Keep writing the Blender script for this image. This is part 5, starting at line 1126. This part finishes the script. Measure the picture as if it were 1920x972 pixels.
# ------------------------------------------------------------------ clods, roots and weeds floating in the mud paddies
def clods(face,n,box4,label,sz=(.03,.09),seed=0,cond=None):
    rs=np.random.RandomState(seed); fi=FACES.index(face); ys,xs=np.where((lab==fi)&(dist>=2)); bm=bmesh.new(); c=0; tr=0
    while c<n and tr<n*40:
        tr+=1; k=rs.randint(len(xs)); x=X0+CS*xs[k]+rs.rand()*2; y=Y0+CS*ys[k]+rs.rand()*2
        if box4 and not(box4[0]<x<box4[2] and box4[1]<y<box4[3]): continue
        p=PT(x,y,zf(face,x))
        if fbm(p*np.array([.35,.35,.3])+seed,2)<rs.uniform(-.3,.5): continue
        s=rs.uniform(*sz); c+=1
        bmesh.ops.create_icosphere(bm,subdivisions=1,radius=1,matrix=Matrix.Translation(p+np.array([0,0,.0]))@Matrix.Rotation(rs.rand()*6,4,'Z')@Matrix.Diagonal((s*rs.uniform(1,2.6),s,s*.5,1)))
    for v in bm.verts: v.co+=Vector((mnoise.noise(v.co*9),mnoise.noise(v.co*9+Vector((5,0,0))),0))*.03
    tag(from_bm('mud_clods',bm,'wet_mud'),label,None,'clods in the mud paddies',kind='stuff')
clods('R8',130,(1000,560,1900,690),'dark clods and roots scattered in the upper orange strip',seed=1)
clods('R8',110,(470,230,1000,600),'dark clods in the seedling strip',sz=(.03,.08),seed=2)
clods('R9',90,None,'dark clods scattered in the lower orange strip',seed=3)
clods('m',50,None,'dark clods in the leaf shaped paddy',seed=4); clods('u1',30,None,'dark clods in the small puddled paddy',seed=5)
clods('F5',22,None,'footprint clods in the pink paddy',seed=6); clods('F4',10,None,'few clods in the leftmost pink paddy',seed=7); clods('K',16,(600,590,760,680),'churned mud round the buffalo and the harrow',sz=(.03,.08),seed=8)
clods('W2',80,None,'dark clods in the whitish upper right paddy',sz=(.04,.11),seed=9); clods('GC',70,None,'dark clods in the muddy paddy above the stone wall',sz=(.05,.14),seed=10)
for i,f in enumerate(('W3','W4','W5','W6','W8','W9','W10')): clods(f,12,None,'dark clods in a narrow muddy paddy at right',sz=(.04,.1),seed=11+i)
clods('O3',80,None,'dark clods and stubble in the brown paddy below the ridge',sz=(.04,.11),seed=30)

* _What this task involves_
Please set down the whole listing above without altering a single line.

* _Solved exercise_
Keep writing the Blender script for this image. This is part 5, starting at line 1126. This part finishes the script. Measure the picture as if it were 1920x972 pixels.
# ------------------------------------------------------------------ clods, roots and weeds floating in the mud paddies
def clods(face,n,box4,label,sz=(.03,.09),seed=0,cond=None):
    rs=np.random.RandomState(seed); fi=FACES.index(face); ys,xs=np.where((lab==fi)&(dist>=2)); bm=bmesh.new(); c=0; tr=0
    while c<n and tr<n*40:
        tr+=1; k=rs.randint(len(xs)); x=X0+CS*xs[k]+rs.rand()*2; y=Y0+CS*ys[k]+rs.rand()*2
        if box4 and not(box4[0]<x<box4[2] and box4[1]<y<box4[3]): continue
        p=PT(x,y,zf(face,x))
        if fbm(p*np.array([.35,.35,.3])+seed,2)<rs.uniform(-.3,.5): continue
        s=rs.uniform(*sz); c+=1
        bmesh.ops.create_icosphere(bm,subdivisions=1,radius=1,matrix=Matrix.Translation(p+np.array([0,0,.0]))@Matrix.Rotation(rs.rand()*6,4,'Z')@Matrix.Diagonal((s*rs.uniform(1,2.6),s,s*.5,1)))
    for v in bm.verts: v.co+=Vector((mnoise.noise(v.co*9),mnoise.noise(v.co*9+Vector((5,0,0))),0))*.03
    tag(from_bm('mud_clods',bm,'wet_mud'),label,None,'clods in the mud paddies',kind='stuff')
clods('R8',130,(1000,560,1900,690),'dark clods and roots scattered in the upper orange strip',seed=1)
clods('R8',110,(470,230,1000,600),'dark clods in the seedling strip',sz=(.03,.08),seed=2)
clods('R9',90,None,'dark clods scattered in the lower orange strip',seed=3)
clods('m',50,None,'dark clods in the leaf shaped paddy',seed=4); clods('u1',30,None,'dark clods in the small puddled paddy',seed=5)
clods('F5',22,None,'footprint clods in the pink paddy',seed=6); clods('F4',10,None,'few clods in the leftmost pink paddy',seed=7); clods('K',16,(600,590,760,680),'churned mud round the buffalo and the harrow',sz=(.03,.08),seed=8)
clods('W2',80,None,'dark clods in the whitish upper right paddy',sz=(.04,.11),seed=9); clods('GC',70,None,'dark clods in the muddy paddy above the stone wall',sz=(.05,.14),seed=10)
for i,f in enumerate(('W3','W4','W5','W6','W8','W9','W10')): clods(f,12,None,'dark clods in a narrow muddy paddy at right',sz=(.04,.1),seed=11+i)
clods('O3',80,None,'dark clods and stubble in the brown paddy below the ridge',sz=(.04,.11),seed=30)